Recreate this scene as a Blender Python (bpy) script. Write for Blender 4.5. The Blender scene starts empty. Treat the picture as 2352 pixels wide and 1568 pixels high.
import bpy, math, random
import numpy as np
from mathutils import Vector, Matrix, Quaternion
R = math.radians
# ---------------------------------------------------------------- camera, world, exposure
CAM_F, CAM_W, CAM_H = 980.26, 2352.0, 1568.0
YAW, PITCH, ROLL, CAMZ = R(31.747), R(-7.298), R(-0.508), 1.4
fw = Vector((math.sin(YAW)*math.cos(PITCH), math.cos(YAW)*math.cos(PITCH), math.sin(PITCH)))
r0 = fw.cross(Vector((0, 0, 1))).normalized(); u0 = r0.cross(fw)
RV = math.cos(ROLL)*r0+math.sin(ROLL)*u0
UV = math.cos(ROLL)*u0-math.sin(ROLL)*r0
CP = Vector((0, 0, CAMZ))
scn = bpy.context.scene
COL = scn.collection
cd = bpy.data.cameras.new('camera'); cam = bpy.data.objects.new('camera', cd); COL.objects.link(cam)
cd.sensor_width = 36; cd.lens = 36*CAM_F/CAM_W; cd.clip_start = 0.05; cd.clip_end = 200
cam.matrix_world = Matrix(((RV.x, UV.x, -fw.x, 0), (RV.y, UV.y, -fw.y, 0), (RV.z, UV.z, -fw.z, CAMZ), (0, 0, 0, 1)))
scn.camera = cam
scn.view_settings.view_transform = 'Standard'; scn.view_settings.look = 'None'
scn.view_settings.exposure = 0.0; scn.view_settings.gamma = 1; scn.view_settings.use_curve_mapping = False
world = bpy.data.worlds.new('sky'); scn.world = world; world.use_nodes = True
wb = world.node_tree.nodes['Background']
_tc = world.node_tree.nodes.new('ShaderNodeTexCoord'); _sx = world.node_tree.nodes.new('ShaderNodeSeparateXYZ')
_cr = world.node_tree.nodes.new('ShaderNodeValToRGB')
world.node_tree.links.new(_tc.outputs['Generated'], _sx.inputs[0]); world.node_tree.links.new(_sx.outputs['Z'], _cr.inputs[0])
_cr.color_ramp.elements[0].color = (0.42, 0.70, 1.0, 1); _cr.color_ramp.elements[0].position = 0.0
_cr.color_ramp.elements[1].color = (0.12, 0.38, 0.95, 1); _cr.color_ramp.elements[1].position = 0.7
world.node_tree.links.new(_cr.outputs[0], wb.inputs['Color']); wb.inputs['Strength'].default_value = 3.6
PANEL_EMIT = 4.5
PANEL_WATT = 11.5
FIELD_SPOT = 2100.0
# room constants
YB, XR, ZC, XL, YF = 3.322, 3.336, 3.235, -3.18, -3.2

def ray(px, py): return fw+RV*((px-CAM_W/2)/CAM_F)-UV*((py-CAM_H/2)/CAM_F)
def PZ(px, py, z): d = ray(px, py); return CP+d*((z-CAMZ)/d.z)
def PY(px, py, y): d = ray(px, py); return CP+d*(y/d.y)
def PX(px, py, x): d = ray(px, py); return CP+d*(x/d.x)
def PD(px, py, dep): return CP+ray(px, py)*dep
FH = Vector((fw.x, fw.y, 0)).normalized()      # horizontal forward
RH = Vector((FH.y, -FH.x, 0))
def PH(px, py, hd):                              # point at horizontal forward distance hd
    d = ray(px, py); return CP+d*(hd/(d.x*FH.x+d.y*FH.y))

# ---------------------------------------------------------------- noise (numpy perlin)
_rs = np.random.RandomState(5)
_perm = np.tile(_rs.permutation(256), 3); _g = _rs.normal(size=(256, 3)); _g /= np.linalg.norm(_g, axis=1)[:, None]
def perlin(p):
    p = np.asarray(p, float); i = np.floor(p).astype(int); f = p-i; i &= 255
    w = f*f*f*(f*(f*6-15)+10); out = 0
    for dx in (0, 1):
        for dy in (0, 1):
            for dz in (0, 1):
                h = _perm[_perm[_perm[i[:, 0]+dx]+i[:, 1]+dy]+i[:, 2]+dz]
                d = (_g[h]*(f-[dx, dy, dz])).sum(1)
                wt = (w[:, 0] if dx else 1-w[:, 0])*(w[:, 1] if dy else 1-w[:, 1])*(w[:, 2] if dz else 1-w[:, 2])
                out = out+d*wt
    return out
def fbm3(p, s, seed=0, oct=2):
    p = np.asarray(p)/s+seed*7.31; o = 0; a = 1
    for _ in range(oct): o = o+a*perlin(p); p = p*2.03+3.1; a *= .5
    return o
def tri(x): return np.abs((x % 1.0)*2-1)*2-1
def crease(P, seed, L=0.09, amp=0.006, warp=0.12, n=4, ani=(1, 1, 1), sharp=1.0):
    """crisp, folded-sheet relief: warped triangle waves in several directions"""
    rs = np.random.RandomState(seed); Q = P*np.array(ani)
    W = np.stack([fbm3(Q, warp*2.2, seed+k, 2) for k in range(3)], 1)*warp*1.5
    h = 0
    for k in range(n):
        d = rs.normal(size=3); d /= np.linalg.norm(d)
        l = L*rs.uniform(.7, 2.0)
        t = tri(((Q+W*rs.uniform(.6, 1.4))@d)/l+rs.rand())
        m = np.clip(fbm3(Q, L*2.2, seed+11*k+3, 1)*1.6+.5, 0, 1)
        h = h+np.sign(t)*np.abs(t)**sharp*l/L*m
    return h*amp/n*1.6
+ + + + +
Every line of the material must be returned exactly as it appears.

Recreate this scene as a Blender Python (bpy) script. Write for Blender 4.5. The Blender scene starts empty. Treat the picture as 2352 pixels wide and 1568 pixels high.
import bpy, math, random
import numpy as np
from mathutils import Vector, Matrix, Quaternion
R = math.radians
# ---------------------------------------------------------------- camera, world, exposure
CAM_F, CAM_W, CAM_H = 980.26, 2352.0, 1568.0
YAW, PITCH, ROLL, CAMZ = R(31.747), R(-7.298), R(-0.508), 1.4
fw = Vector((math.sin(YAW)*math.cos(PITCH), math.cos(YAW)*math.cos(PITCH), math.sin(PITCH)))
r0 = fw.cross(Vector((0, 0, 1))).normalized(); u0 = r0.cross(fw)
RV = math.cos(ROLL)*r0+math.sin(ROLL)*u0
UV = math.cos(ROLL)*u0-math.sin(ROLL)*r0
CP = Vector((0, 0, CAMZ))
scn = bpy.context.scene
COL = scn.collection
cd = bpy.data.cameras.new('camera'); cam = bpy.data.objects.new('camera', cd); COL.objects.link(cam)
cd.sensor_width = 36; cd.lens = 36*CAM_F/CAM_W; cd.clip_start = 0.05; cd.clip_end = 200
cam.matrix_world = Matrix(((RV.x, UV.x, -fw.x, 0), (RV.y, UV.y, -fw.y, 0), (RV.z, UV.z, -fw.z, CAMZ), (0, 0, 0, 1)))
scn.camera = cam
scn.view_settings.view_transform = 'Standard'; scn.view_settings.look = 'None'
scn.view_settings.exposure = 0.0; scn.view_settings.gamma = 1; scn.view_settings.use_curve_mapping = False
world = bpy.data.worlds.new('sky'); scn.world = world; world.use_nodes = True
wb = world.node_tree.nodes['Background']
_tc = world.node_tree.nodes.new('ShaderNodeTexCoord'); _sx = world.node_tree.nodes.new('ShaderNodeSeparateXYZ')
_cr = world.node_tree.nodes.new('ShaderNodeValToRGB')
world.node_tree.links.new(_tc.outputs['Generated'], _sx.inputs[0]); world.node_tree.links.new(_sx.outputs['Z'], _cr.inputs[0])
_cr.color_ramp.elements[0].color = (0.42, 0.70, 1.0, 1); _cr.color_ramp.elements[0].position = 0.0
_cr.color_ramp.elements[1].color = (0.12, 0.38, 0.95, 1); _cr.color_ramp.elements[1].position = 0.7
world.node_tree.links.new(_cr.outputs[0], wb.inputs['Color']); wb.inputs['Strength'].default_value = 3.6
PANEL_EMIT = 4.5
PANEL_WATT = 11.5
FIELD_SPOT = 2100.0
# room constants
YB, XR, ZC, XL, YF = 3.322, 3.336, 3.235, -3.18, -3.2

def ray(px, py): return fw+RV*((px-CAM_W/2)/CAM_F)-UV*((py-CAM_H/2)/CAM_F)
def PZ(px, py, z): d = ray(px, py); return CP+d*((z-CAMZ)/d.z)
def PY(px, py, y): d = ray(px, py); return CP+d*(y/d.y)
def PX(px, py, x): d = ray(px, py); return CP+d*(x/d.x)
def PD(px, py, dep): return CP+ray(px, py)*dep
FH = Vector((fw.x, fw.y, 0)).normalized()      # horizontal forward
RH = Vector((FH.y, -FH.x, 0))
def PH(px, py, hd):                              # point at horizontal forward distance hd
    d = ray(px, py); return CP+d*(hd/(d.x*FH.x+d.y*FH.y))

# ---------------------------------------------------------------- noise (numpy perlin)
_rs = np.random.RandomState(5)
_perm = np.tile(_rs.permutation(256), 3); _g = _rs.normal(size=(256, 3)); _g /= np.linalg.norm(_g, axis=1)[:, None]
def perlin(p):
    p = np.asarray(p, float); i = np.floor(p).astype(int); f = p-i; i &= 255
    w = f*f*f*(f*(f*6-15)+10); out = 0
    for dx in (0, 1):
        for dy in (0, 1):
            for dz in (0, 1):
                h = _perm[_perm[_perm[i[:, 0]+dx]+i[:, 1]+dy]+i[:, 2]+dz]
                d = (_g[h]*(f-[dx, dy, dz])).sum(1)
                wt = (w[:, 0] if dx else 1-w[:, 0])*(w[:, 1] if dy else 1-w[:, 1])*(w[:, 2] if dz else 1-w[:, 2])
                out = out+d*wt
    return out
def fbm3(p, s, seed=0, oct=2):
    p = np.asarray(p)/s+seed*7.31; o = 0; a = 1
    for _ in range(oct): o = o+a*perlin(p); p = p*2.03+3.1; a *= .5
    return o
def tri(x): return np.abs((x % 1.0)*2-1)*2-1
def crease(P, seed, L=0.09, amp=0.006, warp=0.12, n=4, ani=(1, 1, 1), sharp=1.0):
    """crisp, folded-sheet relief: warped triangle waves in several directions"""
    rs = np.random.RandomState(seed); Q = P*np.array(ani)
    W = np.stack([fbm3(Q, warp*2.2, seed+k, 2) for k in range(3)], 1)*warp*1.5
    h = 0
    for k in range(n):
        d = rs.normal(size=3); d /= np.linalg.norm(d)
        l = L*rs.uniform(.7, 2.0)
        t = tri(((Q+W*rs.uniform(.6, 1.4))@d)/l+rs.rand())
        m = np.clip(fbm3(Q, L*2.2, seed+11*k+3, 1)*1.6+.5, 0, 1)
        h = h+np.sign(t)*np.abs(t)**sharp*l/L*m
    return h*amp/n*1.6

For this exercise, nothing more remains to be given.